Exercise: All of the data needs to be repeated exactly.

Information supplied:

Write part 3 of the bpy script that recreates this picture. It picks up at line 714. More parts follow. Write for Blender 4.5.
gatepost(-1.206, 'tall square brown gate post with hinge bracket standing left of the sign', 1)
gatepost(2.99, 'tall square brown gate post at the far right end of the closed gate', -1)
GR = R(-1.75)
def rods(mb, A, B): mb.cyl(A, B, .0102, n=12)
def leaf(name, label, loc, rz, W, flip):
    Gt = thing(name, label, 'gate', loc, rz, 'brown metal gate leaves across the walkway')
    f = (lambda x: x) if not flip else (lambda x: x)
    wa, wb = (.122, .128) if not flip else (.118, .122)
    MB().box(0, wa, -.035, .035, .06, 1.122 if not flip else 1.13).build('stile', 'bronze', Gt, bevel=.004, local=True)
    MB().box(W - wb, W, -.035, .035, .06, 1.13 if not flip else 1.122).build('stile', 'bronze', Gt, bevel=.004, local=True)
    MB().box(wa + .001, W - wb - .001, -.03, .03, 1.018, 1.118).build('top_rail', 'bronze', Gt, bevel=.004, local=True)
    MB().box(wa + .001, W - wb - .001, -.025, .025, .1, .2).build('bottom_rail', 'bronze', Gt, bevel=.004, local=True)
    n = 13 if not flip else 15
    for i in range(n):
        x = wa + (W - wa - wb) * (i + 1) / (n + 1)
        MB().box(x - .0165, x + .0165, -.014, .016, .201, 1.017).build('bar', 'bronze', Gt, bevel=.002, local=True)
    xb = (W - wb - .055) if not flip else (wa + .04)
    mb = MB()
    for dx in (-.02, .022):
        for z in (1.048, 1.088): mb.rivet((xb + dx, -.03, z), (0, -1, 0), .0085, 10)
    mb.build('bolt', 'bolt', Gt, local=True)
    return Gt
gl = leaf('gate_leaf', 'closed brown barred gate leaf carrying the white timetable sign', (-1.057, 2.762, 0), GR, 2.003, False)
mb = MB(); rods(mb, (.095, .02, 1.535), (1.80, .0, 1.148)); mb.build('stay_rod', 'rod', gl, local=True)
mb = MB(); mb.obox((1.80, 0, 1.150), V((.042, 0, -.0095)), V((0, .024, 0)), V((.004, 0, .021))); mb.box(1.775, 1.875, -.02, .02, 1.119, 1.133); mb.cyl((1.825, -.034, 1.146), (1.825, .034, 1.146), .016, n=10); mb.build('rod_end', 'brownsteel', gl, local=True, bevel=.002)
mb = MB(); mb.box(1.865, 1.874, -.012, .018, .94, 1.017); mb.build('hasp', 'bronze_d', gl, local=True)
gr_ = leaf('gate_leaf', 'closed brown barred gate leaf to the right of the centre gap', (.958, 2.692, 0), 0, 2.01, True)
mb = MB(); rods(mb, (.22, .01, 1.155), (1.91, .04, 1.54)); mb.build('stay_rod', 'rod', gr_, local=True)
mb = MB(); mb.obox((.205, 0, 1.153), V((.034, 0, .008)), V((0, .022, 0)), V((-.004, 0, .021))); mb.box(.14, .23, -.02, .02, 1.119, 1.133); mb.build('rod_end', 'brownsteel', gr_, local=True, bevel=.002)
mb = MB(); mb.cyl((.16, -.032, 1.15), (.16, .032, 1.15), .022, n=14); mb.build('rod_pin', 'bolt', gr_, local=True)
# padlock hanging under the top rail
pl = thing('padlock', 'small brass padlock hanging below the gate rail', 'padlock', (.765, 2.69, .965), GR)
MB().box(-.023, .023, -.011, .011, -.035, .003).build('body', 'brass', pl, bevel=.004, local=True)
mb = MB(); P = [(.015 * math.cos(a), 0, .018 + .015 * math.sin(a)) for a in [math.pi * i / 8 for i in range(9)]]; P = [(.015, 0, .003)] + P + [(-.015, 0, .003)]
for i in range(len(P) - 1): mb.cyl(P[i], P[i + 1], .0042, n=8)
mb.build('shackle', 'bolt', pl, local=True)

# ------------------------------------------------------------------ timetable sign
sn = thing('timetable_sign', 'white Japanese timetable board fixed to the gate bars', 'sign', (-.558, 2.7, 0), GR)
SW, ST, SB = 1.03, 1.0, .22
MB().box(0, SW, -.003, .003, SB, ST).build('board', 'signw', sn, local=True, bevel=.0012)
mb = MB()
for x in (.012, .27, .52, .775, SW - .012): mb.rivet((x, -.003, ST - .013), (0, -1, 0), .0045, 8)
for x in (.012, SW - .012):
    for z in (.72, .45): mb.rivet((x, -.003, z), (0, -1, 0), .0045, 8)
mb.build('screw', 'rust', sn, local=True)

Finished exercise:
Write part 3 of the bpy script that recreates this picture. It picks up at line 714. More parts follow. Write for Blender 4.5.
gatepost(-1.206, 'tall square brown gate post with hinge bracket standing left of the sign', 1)
gatepost(2.99, 'tall square brown gate post at the far right end of the closed gate', -1)
GR = R(-1.75)
def rods(mb, A, B): mb.cyl(A, B, .0102, n=12)
def leaf(name, label, loc, rz, W, flip):
    Gt = thing(name, label, 'gate', loc, rz, 'brown metal gate leaves across the walkway')
    f = (lambda x: x) if not flip else (lambda x: x)
    wa, wb = (.122, .128) if not flip else (.118, .122)
    MB().box(0, wa, -.035, .035, .06, 1.122 if not flip else 1.13).build('stile', 'bronze', Gt, bevel=.004, local=True)
    MB().box(W - wb, W, -.035, .035, .06, 1.13 if not flip else 1.122).build('stile', 'bronze', Gt, bevel=.004, local=True)
    MB().box(wa + .001, W - wb - .001, -.03, .03, 1.018, 1.118).build('top_rail', 'bronze', Gt, bevel=.004, local=True)
    MB().box(wa + .001, W - wb - .001, -.025, .025, .1, .2).build('bottom_rail', 'bronze', Gt, bevel=.004, local=True)
    n = 13 if not flip else 15
    for i in range(n):
        x = wa + (W - wa - wb) * (i + 1) / (n + 1)
        MB().box(x - .0165, x + .0165, -.014, .016, .201, 1.017).build('bar', 'bronze', Gt, bevel=.002, local=True)
    xb = (W - wb - .055) if not flip else (wa + .04)
    mb = MB()
    for dx in (-.02, .022):
        for z in (1.048, 1.088): mb.rivet((xb + dx, -.03, z), (0, -1, 0), .0085, 10)
    mb.build('bolt', 'bolt', Gt, local=True)
    return Gt
gl = leaf('gate_leaf', 'closed brown barred gate leaf carrying the white timetable sign', (-1.057, 2.762, 0), GR, 2.003, False)
mb = MB(); rods(mb, (.095, .02, 1.535), (1.80, .0, 1.148)); mb.build('stay_rod', 'rod', gl, local=True)
mb = MB(); mb.obox((1.80, 0, 1.150), V((.042, 0, -.0095)), V((0, .024, 0)), V((.004, 0, .021))); mb.box(1.775, 1.875, -.02, .02, 1.119, 1.133); mb.cyl((1.825, -.034, 1.146), (1.825, .034, 1.146), .016, n=10); mb.build('rod_end', 'brownsteel', gl, local=True, bevel=.002)
mb = MB(); mb.box(1.865, 1.874, -.012, .018, .94, 1.017); mb.build('hasp', 'bronze_d', gl, local=True)
gr_ = leaf('gate_leaf', 'closed brown barred gate leaf to the right of the centre gap', (.958, 2.692, 0), 0, 2.01, True)
mb = MB(); rods(mb, (.22, .01, 1.155), (1.91, .04, 1.54)); mb.build('stay_rod', 'rod', gr_, local=True)
mb = MB(); mb.obox((.205, 0, 1.153), V((.034, 0, .008)), V((0, .022, 0)), V((-.004, 0, .021))); mb.box(.14, .23, -.02, .02, 1.119, 1.133); mb.build('rod_end', 'brownsteel', gr_, local=True, bevel=.002)
mb = MB(); mb.cyl((.16, -.032, 1.15), (.16, .032, 1.15), .022, n=14); mb.build('rod_pin', 'bolt', gr_, local=True)
# padlock hanging under the top rail
pl = thing('padlock', 'small brass padlock hanging below the gate rail', 'padlock', (.765, 2.69, .965), GR)
MB().box(-.023, .023, -.011, .011, -.035, .003).build('body', 'brass', pl, bevel=.004, local=True)
mb = MB(); P = [(.015 * math.cos(a), 0, .018 + .015 * math.sin(a)) for a in [math.pi * i / 8 for i in range(9)]]; P = [(.015, 0, .003)] + P + [(-.015, 0, .003)]
for i in range(len(P) - 1): mb.cyl(P[i], P[i + 1], .0042, n=8)
mb.build('shackle', 'bolt', pl, local=True)

# ------------------------------------------------------------------ timetable sign
sn = thing('timetable_sign', 'white Japanese timetable board fixed to the gate bars', 'sign', (-.558, 2.7, 0), GR)
SW, ST, SB = 1.03, 1.0, .22
MB().box(0, SW, -.003, .003, SB, ST).build('board', 'signw', sn, local=True, bevel=.0012)
mb = MB()
for x in (.012, .27, .52, .775, SW - .012): mb.rivet((x, -.003, ST - .013), (0, -1, 0), .0045, 8)
for x in (.012, SW - .012):
    for z in (.72, .45): mb.rivet((x, -.003, z), (0, -1, 0), .0045, 8)
mb.build('screw', 'rust', sn, local=True)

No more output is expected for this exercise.